▶ [JOB]:
Copy out exactly the lines from the one holding "Model this scene" through the one holding "from mathutils import Matrix, Vector", ends included; omit images.

▶ [Scene script records]:
★ ★ ★ ★ ★ ★ ★

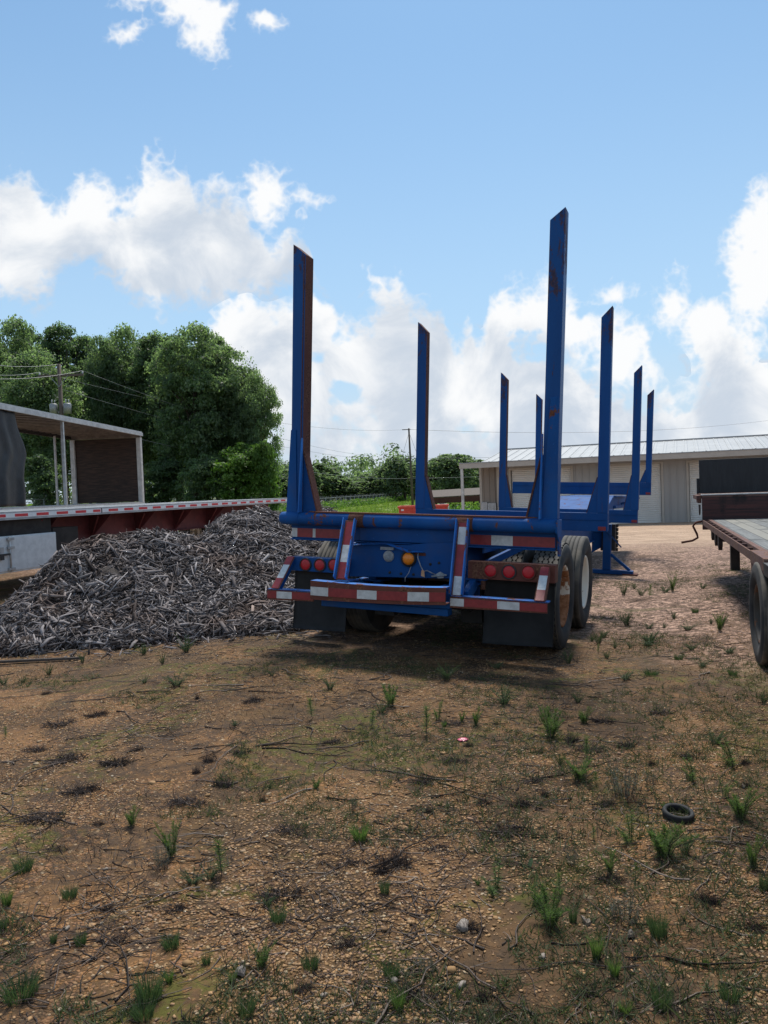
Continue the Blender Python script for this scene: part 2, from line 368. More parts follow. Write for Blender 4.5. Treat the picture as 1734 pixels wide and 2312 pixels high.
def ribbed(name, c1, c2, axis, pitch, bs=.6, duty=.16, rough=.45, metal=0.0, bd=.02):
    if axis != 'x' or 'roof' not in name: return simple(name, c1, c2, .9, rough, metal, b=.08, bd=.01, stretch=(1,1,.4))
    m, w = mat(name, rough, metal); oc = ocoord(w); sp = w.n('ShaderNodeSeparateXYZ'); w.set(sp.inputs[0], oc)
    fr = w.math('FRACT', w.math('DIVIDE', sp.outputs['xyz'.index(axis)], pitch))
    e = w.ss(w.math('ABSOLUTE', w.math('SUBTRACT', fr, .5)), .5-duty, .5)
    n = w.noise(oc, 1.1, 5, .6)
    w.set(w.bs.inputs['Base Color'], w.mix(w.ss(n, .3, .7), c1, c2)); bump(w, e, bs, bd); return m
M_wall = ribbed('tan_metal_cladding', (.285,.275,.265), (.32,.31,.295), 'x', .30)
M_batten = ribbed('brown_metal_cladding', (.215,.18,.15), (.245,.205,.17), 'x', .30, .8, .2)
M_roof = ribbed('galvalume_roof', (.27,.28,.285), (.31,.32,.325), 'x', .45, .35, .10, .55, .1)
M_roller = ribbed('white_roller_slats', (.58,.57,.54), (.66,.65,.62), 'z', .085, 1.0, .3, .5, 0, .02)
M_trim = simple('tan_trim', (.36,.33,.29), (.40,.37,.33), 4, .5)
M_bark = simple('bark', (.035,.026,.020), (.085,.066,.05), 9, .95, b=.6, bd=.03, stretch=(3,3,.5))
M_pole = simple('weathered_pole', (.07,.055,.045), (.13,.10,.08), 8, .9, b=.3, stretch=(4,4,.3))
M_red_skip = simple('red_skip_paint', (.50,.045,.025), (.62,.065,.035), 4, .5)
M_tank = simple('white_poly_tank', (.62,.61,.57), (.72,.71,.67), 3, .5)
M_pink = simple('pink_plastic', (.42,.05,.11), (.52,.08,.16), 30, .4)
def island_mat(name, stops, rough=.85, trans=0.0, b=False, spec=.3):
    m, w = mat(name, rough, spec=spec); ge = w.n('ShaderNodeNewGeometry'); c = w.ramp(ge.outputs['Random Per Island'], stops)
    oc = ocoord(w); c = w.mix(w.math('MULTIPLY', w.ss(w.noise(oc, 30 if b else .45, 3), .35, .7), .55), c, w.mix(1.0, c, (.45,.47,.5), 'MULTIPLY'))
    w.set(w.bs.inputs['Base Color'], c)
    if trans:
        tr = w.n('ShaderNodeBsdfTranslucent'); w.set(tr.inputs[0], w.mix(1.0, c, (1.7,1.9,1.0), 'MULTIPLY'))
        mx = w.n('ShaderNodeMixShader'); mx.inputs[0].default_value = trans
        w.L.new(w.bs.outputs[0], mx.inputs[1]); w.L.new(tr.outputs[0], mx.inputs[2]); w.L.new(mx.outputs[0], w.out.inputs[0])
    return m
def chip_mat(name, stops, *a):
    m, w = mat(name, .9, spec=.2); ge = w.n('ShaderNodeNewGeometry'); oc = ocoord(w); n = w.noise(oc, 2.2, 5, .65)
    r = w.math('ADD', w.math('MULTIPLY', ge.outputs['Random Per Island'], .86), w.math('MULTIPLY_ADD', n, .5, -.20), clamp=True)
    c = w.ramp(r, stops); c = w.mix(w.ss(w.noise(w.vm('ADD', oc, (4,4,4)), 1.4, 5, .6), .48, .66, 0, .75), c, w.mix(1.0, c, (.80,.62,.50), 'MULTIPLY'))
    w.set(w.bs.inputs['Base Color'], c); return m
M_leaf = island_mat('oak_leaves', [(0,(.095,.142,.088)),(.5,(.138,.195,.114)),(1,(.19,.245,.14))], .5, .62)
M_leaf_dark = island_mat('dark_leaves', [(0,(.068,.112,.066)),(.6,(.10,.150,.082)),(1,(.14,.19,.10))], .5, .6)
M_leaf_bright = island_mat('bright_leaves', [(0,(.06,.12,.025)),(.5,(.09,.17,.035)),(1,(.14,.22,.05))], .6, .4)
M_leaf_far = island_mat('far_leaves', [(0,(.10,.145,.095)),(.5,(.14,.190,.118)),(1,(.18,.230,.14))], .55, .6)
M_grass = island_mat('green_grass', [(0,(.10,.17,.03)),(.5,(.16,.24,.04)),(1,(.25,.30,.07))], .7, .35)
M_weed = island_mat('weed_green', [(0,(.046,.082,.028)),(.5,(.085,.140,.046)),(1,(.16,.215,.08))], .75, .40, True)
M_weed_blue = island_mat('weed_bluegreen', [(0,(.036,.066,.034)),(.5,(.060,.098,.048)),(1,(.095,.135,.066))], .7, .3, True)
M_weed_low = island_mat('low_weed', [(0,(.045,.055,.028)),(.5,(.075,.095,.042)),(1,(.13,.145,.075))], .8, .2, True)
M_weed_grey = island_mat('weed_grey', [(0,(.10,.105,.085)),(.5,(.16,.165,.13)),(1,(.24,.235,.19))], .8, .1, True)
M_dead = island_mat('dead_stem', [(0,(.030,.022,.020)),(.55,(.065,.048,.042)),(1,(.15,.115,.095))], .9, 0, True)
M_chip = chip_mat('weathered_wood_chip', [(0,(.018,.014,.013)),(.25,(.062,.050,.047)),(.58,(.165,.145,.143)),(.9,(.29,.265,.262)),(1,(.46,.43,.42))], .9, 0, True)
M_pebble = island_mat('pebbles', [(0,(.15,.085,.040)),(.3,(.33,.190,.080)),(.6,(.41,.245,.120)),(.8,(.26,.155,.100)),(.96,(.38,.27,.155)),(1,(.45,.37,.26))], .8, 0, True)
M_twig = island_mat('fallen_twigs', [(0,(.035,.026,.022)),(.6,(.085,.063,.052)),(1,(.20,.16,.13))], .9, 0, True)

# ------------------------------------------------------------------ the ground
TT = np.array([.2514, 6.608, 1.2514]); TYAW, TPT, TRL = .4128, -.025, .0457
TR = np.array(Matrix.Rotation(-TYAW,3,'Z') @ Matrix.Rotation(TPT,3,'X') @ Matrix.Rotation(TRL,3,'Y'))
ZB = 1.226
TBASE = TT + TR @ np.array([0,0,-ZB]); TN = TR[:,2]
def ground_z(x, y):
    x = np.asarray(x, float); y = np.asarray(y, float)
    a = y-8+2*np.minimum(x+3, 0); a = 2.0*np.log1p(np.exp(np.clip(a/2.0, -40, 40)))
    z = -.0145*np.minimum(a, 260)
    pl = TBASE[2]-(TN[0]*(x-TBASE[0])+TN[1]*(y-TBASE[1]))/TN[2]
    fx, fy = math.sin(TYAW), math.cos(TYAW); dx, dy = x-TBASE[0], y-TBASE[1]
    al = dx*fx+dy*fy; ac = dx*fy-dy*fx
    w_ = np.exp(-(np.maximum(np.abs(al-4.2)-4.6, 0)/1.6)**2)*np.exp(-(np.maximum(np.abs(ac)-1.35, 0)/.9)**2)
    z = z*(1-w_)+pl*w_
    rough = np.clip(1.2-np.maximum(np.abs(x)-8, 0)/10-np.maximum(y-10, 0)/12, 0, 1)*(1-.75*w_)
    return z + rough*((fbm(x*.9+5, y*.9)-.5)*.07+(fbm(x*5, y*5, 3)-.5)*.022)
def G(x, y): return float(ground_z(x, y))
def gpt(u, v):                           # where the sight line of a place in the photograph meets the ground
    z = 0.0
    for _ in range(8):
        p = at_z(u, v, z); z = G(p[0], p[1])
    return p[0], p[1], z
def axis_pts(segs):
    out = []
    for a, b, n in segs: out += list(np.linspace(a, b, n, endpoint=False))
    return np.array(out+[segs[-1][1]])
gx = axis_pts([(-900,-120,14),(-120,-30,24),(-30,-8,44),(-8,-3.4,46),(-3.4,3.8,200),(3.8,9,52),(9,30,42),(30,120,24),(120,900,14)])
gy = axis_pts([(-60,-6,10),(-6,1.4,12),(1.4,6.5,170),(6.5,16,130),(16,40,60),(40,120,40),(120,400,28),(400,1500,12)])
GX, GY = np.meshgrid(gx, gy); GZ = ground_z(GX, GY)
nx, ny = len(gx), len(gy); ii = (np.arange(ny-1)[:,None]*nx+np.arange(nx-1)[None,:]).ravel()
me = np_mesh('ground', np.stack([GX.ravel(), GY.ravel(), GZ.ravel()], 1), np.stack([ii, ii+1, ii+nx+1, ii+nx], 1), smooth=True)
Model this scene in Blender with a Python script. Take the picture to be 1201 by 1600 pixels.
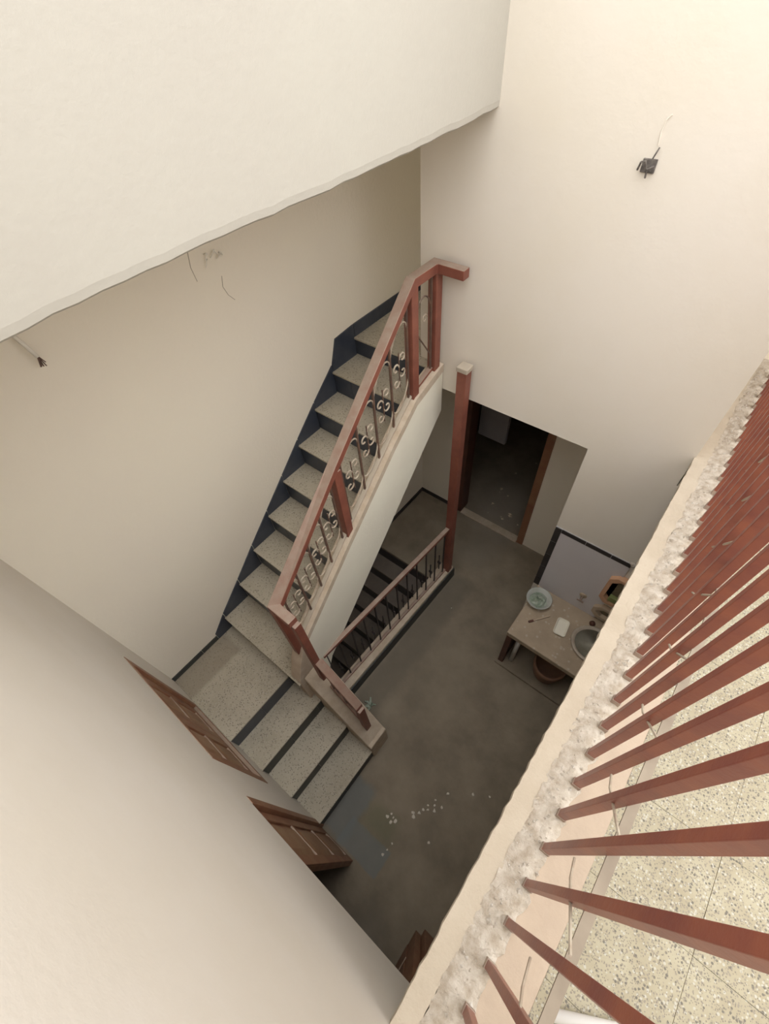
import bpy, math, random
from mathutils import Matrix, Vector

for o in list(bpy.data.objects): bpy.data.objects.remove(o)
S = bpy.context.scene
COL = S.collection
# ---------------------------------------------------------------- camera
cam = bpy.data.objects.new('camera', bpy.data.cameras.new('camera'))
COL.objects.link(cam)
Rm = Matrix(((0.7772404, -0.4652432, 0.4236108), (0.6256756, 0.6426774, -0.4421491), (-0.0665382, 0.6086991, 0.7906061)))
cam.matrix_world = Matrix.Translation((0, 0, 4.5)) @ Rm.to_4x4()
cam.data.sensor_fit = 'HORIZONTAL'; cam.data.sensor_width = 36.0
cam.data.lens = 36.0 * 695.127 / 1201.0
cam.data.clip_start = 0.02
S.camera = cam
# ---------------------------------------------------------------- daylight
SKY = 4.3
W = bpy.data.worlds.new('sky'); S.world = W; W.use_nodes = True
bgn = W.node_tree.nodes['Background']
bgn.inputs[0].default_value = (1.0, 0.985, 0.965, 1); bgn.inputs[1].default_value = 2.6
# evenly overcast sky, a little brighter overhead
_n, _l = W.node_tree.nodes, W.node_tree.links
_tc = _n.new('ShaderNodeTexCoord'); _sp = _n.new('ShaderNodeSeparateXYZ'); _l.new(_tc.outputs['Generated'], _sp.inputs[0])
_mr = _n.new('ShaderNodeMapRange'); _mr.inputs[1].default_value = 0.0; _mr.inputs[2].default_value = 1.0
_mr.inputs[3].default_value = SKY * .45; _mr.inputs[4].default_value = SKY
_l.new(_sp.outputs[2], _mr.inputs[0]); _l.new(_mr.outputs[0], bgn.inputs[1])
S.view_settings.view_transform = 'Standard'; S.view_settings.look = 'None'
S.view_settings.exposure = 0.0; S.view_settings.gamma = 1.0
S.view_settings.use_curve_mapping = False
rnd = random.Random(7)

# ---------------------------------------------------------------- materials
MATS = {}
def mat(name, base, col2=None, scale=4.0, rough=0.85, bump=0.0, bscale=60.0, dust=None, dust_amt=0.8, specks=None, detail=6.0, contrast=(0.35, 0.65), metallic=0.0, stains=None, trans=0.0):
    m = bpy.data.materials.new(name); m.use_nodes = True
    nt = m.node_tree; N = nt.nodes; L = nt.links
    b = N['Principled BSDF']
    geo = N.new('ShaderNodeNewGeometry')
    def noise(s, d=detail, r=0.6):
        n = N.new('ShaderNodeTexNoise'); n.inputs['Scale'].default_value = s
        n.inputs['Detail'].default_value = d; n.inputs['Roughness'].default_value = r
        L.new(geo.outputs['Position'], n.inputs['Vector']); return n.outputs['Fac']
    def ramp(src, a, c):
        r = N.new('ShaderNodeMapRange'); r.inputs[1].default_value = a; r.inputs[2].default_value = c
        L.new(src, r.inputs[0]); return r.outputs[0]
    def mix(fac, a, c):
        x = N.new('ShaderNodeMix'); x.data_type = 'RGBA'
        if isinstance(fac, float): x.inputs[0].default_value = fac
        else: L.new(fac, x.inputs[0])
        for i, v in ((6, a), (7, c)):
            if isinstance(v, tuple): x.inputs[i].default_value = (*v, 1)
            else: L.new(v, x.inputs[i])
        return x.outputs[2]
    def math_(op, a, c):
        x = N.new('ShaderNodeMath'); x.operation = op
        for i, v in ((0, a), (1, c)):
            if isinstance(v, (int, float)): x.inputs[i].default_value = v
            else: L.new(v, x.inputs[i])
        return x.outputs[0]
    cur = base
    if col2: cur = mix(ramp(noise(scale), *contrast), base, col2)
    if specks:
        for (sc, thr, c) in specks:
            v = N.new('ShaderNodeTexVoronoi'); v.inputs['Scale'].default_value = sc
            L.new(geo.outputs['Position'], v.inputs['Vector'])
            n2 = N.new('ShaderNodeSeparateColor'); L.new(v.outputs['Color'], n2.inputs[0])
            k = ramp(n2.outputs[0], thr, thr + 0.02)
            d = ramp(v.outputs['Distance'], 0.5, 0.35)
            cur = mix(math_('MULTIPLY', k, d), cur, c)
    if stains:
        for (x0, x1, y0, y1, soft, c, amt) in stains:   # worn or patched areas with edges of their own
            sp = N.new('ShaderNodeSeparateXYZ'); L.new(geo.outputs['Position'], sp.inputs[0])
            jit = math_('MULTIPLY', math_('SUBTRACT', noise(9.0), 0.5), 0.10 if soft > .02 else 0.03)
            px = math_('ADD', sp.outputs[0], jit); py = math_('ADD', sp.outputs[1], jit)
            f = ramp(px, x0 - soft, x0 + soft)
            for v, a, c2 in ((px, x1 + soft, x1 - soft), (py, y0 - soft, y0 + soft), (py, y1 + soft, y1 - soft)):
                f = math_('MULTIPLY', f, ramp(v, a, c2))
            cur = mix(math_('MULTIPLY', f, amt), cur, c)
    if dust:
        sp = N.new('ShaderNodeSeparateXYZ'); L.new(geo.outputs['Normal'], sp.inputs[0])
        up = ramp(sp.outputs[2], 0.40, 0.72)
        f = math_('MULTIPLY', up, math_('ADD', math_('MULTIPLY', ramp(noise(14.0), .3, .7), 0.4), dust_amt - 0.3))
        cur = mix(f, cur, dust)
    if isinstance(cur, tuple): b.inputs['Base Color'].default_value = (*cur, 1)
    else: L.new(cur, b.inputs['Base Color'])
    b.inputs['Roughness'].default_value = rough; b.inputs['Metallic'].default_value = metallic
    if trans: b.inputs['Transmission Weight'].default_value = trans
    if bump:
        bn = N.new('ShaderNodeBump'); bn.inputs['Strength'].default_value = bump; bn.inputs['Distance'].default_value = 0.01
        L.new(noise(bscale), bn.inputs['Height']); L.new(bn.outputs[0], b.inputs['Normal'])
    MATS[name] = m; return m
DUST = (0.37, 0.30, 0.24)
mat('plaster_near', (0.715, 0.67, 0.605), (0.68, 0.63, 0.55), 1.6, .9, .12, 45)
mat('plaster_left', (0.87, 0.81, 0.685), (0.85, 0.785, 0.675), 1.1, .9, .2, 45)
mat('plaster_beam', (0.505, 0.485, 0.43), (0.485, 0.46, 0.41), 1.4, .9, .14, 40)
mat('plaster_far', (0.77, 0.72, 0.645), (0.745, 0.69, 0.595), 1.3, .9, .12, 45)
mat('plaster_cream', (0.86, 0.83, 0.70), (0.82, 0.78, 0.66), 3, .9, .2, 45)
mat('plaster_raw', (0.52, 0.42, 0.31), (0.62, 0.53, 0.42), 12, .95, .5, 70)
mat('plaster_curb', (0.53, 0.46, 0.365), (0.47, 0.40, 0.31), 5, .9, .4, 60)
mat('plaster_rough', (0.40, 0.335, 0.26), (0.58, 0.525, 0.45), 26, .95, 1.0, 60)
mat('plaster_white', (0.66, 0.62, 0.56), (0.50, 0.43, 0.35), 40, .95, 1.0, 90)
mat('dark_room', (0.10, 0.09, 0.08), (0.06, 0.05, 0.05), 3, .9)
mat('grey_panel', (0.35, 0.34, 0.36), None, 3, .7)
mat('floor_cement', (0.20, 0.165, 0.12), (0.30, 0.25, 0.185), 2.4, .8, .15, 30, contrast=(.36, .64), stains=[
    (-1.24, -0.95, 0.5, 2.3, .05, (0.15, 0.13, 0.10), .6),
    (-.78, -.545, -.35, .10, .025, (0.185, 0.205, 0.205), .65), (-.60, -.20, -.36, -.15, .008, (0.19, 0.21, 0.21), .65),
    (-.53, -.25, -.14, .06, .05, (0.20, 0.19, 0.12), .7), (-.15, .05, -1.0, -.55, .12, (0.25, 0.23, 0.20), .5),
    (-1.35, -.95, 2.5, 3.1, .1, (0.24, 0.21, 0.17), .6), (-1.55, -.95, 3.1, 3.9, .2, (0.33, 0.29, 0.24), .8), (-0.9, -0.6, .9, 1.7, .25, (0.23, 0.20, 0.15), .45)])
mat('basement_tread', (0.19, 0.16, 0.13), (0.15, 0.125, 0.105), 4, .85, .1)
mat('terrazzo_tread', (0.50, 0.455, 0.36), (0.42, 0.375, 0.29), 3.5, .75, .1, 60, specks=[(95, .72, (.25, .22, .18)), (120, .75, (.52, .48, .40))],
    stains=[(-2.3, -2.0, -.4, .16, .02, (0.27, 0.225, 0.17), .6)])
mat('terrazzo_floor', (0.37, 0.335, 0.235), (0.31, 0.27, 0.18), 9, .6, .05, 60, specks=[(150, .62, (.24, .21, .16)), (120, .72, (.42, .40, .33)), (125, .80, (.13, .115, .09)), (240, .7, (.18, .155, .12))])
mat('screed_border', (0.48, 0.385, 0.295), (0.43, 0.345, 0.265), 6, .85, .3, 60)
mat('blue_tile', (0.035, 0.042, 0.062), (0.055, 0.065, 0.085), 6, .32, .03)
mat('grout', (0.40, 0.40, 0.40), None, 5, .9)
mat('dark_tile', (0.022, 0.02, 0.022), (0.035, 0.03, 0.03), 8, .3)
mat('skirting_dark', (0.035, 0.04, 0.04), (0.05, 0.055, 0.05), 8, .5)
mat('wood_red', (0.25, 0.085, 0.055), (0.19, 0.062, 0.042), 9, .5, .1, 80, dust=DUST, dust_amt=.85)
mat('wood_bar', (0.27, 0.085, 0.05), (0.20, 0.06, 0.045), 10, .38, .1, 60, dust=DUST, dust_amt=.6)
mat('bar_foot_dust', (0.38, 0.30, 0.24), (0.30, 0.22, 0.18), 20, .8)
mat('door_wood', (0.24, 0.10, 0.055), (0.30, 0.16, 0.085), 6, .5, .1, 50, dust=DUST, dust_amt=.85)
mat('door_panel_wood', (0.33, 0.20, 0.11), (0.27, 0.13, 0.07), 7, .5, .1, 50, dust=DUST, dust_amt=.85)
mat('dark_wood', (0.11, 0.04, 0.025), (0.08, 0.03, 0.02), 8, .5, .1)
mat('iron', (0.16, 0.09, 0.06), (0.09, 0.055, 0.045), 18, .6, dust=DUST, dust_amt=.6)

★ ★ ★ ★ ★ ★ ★

▶ [WRITTEN RESPONSE]:
Model this scene in Blender with a Python script. Take the picture to be 1201 by 1600 pixels.
import bpy, math, random
from mathutils import Matrix, Vector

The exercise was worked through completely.